My kids, they want to know what I do for a living and they ‘say she talks to strangers.’ I’ve always been fascinated by strangers. I would love to know their life story and it’s always been easy to get there with people. I’m genuinely curious about people’s lives and not only what they do but why they do things.

I would have to imagine you’re not an introvert.

I’m a flaming extrovert which is funny because my husband’s a flaming introvert.

You mention your husband (Chris Costino), and I’ve got to ask: he’s the front man of the band The Big Wu; how are you an introvert and do that on stage in front of people all the time?

Yeah it’s pretty hysterical. We have family events or get-togethers with friends and everyone would love to hear him play guitar and sing, you know busking on the street, and he will never do that. He can barely play a song for kids but standing on a stage in front of hundreds or thousands of people and he’s figured out a way to do it.

So what led you to want to start your own company?

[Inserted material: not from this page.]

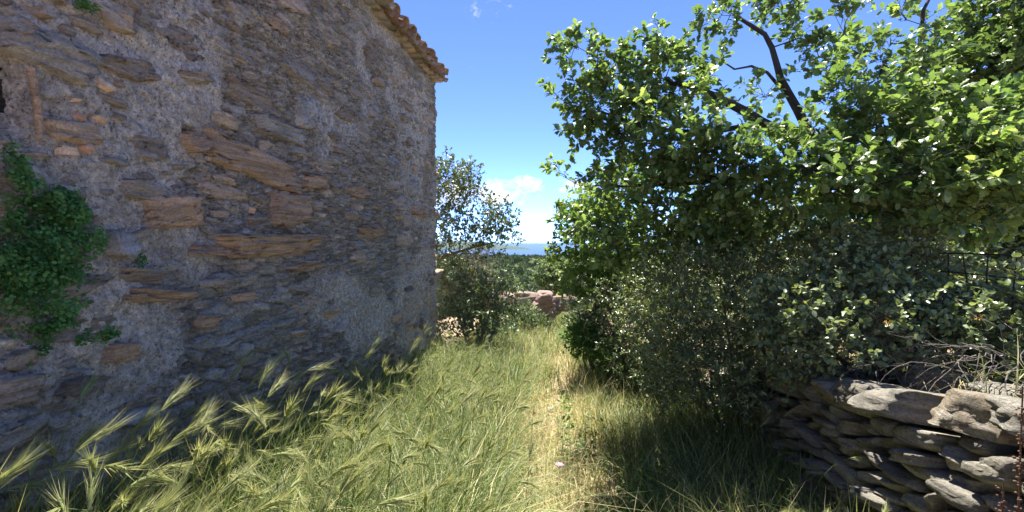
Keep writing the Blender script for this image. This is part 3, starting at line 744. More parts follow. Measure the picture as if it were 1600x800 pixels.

I’m crazy. You have to be. I tell people who start their own thing you have to be like this much crazy (holds fingers close together). It’s not a normal thing to do. There’s not a lot of security and you have to be willing and excited to take risks. I just had this kind of spark that I had to do it. The second reason, which I think is more interesting and kind of speaks to society and modern culture to be honest, is that people I was working with had their kids in daycare 11 hours a day. I don’t judge that and that works really well for a lot of families, but that was kind of a culture that I was immersed in and I missed my kids. I needed to have be able to see my kids when they came home and so a lot of it had to do with being present for my kids and being more engaged in our home.

So many corporations talk about the work/life balance but did you find it was maybe a little more talk and not enough action?

I think in my early 30s I went through this really big existential crisis. I’m chasing a future and there’s more here in the present like my kids and family. The other thing is I was looking for a little more soul. I don’t know what I want to do when I grow up.